The Civil Code recognizes that the transfer of ownership is not dependent upon delivery but rather the agreement between the parties. LSA-C.C. art. 2456. Commentary suggests, however, that there are exceptions:
When the thing that is the subject matter of the obligation to give, is determined solely in kind as in commercial sales fixed in terms of quantity or in the sale of a certain number of square meters of land. The transfer becomes operative only when the quantity sold has been measured and set aside, or delivered and accepted by the purchaser, so that it becomes a specific thing.
1 M. Plainol, Traite Elementaire de Droit Civil § 2597 (11 ed. 1939) (La.St.L.Inst. trans 1959) (citation omitted).

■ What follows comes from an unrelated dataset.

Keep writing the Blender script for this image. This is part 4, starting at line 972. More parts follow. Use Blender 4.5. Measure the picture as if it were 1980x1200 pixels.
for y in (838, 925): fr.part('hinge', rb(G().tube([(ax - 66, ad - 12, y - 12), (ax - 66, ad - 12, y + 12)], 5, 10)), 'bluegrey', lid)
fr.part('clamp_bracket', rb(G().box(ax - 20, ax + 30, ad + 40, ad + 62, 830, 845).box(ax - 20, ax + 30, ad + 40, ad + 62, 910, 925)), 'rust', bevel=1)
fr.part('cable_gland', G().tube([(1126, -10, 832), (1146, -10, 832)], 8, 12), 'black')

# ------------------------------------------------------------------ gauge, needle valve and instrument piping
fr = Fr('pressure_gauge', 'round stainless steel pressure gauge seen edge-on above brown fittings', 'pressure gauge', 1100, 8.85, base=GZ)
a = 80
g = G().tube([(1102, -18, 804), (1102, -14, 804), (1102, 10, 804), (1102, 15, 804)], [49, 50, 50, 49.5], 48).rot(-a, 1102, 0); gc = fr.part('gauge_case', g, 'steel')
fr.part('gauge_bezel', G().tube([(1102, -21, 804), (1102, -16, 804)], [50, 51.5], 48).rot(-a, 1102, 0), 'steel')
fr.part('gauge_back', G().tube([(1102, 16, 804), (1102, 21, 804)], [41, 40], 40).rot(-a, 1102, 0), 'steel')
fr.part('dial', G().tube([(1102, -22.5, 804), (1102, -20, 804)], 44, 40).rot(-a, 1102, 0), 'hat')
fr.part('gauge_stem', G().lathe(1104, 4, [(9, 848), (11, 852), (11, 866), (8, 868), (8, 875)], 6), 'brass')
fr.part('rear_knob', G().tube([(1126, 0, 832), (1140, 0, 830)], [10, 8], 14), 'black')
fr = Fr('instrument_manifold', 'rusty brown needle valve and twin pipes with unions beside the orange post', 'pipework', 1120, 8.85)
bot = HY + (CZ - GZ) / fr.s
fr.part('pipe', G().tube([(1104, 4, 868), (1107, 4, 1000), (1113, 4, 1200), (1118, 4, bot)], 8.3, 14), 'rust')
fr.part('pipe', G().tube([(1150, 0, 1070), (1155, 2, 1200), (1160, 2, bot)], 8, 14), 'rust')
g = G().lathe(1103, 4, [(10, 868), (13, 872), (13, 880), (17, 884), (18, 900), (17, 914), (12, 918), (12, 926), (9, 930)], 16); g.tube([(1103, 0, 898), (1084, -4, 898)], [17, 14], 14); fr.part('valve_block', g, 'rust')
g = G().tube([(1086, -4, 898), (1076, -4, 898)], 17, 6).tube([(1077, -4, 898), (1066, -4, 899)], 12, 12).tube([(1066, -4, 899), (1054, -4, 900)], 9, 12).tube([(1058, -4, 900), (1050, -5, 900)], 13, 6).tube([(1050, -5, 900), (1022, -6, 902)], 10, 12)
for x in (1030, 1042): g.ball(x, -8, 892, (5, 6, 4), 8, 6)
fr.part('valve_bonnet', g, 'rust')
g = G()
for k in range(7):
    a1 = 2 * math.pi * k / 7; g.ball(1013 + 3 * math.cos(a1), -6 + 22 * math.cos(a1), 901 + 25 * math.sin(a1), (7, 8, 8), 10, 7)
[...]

The delivery to Ashland and its subsequent delivery to its purchaser were therefore operative events which occurred in Louisiana. Notwithstanding the existence of LSA-C.C. art. 10,
Had there been a fire at the St. Rose terminal, police and fire services would have been provided by the State of Louisiana or a political subdivision thereof. Had the fuel oil spilled during unloading operations the Louisiana wetlands would have suffered and the appropriate state authorities would have been forced to deal with the problem.
We believe that the privileges and protections Ashland could have availed itself of coupled with the fact that it made more than incidental or isolated purchases and sales of fuel oil is sufficient to qualify as pursuing business in this state under the broad language of former LSA-R.S. 47:341. Collector of Revenue v. Wells Fargo Leasing Corp., 393 So.2d 1244, 1246-48 (La.1981).

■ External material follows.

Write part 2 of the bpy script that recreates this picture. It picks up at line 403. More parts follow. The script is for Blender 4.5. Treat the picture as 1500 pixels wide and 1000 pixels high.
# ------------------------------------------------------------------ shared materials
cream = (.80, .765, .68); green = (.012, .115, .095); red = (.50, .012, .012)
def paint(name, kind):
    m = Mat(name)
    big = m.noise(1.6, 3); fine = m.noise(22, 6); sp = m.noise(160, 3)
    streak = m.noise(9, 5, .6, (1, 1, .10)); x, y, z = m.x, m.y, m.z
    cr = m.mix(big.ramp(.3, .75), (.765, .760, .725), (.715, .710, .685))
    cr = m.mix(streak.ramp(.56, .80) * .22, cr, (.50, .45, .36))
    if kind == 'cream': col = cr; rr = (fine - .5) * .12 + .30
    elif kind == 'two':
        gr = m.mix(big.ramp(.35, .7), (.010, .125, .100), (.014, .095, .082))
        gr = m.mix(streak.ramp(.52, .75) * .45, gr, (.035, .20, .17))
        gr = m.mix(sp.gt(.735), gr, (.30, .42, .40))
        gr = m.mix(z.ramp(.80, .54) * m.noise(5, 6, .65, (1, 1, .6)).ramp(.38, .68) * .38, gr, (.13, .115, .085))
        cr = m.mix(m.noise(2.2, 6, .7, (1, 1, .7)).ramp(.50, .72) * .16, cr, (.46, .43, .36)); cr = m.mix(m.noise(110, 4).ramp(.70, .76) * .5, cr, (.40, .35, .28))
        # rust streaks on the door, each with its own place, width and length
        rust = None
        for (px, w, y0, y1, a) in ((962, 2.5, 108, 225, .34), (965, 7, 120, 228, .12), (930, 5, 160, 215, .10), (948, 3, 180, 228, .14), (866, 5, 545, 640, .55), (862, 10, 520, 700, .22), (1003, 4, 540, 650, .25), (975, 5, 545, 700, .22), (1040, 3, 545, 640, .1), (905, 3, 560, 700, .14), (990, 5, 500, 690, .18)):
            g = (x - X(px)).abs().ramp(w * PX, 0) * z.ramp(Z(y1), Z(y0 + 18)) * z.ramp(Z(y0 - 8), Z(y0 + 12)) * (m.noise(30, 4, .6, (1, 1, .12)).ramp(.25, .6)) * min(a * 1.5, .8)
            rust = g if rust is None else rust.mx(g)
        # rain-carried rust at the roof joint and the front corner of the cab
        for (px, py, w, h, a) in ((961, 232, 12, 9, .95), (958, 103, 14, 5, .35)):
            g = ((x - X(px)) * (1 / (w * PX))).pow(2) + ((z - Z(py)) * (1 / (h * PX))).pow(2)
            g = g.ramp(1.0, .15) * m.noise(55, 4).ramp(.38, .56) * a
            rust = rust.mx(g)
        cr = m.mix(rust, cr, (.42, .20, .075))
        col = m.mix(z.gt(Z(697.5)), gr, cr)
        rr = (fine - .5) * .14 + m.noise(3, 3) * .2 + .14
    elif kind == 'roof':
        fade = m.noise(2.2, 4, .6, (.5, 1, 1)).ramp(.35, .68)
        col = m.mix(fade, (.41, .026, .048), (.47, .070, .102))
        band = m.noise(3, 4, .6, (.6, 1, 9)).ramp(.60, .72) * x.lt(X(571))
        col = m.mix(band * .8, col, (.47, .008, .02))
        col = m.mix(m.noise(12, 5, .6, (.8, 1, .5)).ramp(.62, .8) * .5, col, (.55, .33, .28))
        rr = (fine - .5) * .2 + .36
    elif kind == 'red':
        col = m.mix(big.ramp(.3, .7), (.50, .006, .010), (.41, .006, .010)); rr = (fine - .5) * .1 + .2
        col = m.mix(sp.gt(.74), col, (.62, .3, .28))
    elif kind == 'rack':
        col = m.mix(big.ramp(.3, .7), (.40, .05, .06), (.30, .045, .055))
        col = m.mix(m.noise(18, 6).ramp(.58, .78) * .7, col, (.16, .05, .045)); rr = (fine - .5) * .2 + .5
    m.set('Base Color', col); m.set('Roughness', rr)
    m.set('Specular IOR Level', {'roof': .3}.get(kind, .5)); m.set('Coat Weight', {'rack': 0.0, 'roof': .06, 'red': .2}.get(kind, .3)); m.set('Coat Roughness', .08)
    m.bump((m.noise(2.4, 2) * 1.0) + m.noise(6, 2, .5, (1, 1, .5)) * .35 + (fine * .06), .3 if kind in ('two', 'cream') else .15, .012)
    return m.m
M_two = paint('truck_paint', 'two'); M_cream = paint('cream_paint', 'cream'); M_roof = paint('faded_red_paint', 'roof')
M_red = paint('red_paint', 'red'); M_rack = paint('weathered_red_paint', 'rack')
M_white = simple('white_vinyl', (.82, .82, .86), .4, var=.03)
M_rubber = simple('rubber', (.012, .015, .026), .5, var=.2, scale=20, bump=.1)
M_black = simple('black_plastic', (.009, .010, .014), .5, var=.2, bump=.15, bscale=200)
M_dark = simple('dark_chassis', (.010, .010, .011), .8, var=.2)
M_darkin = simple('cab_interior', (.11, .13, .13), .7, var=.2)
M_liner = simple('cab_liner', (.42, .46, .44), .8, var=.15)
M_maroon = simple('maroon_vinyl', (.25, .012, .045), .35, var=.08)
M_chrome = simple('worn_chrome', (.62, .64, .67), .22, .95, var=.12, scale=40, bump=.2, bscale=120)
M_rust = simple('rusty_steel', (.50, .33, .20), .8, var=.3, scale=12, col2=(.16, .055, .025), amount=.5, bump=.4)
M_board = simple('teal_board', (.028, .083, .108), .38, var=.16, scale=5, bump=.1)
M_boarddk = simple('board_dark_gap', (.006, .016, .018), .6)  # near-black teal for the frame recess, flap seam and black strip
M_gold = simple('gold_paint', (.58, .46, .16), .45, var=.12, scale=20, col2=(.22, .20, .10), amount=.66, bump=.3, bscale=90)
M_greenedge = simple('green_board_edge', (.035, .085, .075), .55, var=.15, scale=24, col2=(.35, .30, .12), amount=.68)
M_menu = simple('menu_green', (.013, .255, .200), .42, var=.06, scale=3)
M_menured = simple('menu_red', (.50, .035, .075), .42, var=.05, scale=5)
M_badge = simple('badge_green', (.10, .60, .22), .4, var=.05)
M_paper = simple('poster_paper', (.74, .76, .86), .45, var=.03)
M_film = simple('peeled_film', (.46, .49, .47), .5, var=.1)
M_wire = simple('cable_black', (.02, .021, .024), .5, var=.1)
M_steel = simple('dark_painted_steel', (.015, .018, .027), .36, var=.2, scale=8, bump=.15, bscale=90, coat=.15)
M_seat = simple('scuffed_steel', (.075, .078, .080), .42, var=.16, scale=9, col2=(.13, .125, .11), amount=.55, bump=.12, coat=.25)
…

With regard to the assignment of error that appears to assert Louisiana’s occupational tax violates the Commerce Clause of the United States Constitution, a state may levy taxes fairly proportional, non-discriminatory, and fairly related to the services provided by the state upon interstate commerce. Mobil Oil Corp. v. Commissioner of Taxes, 445 U.S. 425, 100 S.Ct. 1223, 1234, 63 L.Ed.2d 510 (1980). When the state has provided benefits and protection for activities within its borders it is justified in exacting a “fair and reasonable return.” Wells Fargo, 393 So.2d at 1247. We believe that the availability to Ashland of Louisiana courts and the various protections afforded by the state or its political subdivisions, whether or not such privileges and protections have been taken advantage of, justify the imposition of the tax at issue here.
AFFIRMED.
. The pleading styled "Petition for Judicial Review of the Board of Tax Appeals’ Decision and Judgment” avers license to do business in Louisiana.
. The state Occupational License Tax, LSA-R.S. 47:341, was repealed by Acts 1981, No. 567, § 1. The scheme now contemplates implementation at the parish and municipal levels.

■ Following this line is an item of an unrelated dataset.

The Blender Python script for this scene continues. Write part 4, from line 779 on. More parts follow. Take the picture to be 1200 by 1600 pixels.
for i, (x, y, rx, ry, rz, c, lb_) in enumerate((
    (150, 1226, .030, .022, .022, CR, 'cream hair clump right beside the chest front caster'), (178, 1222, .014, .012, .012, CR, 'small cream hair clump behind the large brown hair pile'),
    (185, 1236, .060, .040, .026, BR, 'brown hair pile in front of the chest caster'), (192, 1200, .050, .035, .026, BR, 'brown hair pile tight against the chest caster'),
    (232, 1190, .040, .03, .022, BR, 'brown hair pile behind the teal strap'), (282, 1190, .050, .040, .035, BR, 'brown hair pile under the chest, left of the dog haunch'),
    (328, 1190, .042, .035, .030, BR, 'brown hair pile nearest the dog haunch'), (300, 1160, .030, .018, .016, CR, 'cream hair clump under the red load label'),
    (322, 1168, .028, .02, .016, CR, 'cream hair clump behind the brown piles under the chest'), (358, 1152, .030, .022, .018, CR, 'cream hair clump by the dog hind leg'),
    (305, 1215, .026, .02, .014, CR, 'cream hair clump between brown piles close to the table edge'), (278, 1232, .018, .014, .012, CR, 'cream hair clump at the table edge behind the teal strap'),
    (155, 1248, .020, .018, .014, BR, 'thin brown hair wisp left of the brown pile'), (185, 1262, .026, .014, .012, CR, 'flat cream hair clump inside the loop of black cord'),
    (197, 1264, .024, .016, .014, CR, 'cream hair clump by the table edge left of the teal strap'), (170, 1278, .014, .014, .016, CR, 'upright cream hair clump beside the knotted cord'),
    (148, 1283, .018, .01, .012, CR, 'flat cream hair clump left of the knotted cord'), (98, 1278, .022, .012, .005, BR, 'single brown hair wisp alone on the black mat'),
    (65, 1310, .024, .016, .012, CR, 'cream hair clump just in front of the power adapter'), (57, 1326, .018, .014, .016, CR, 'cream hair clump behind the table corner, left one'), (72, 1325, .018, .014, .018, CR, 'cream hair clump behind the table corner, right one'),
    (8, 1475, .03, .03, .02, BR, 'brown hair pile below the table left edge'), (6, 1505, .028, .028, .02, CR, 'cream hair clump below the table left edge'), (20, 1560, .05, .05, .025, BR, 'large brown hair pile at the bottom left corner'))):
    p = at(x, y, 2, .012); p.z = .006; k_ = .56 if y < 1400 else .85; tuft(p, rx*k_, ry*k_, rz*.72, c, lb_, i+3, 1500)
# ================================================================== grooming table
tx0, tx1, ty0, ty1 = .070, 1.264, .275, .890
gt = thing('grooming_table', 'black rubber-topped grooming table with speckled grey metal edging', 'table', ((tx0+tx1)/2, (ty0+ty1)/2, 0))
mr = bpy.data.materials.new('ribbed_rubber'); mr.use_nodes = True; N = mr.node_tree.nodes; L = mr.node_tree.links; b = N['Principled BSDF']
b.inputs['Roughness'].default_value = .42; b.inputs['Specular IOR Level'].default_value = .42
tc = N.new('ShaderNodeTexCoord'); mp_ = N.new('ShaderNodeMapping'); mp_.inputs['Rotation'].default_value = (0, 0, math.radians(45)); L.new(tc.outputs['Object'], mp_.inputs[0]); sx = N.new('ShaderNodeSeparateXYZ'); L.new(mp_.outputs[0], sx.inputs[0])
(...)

. The total assessment, including a delinquent penalty of $7,500.00 and interest accrued as of June 15, 1981, was $47,850.00.
. Amended by Acts 1987, No. 124, now LSA-C.C. 15.
. We by no means intend to say that Louisiana law would apply. The facts regarding the contract and the parties are not sufficiently developed to make such a determination and, moreover, one is not necessary to this decision.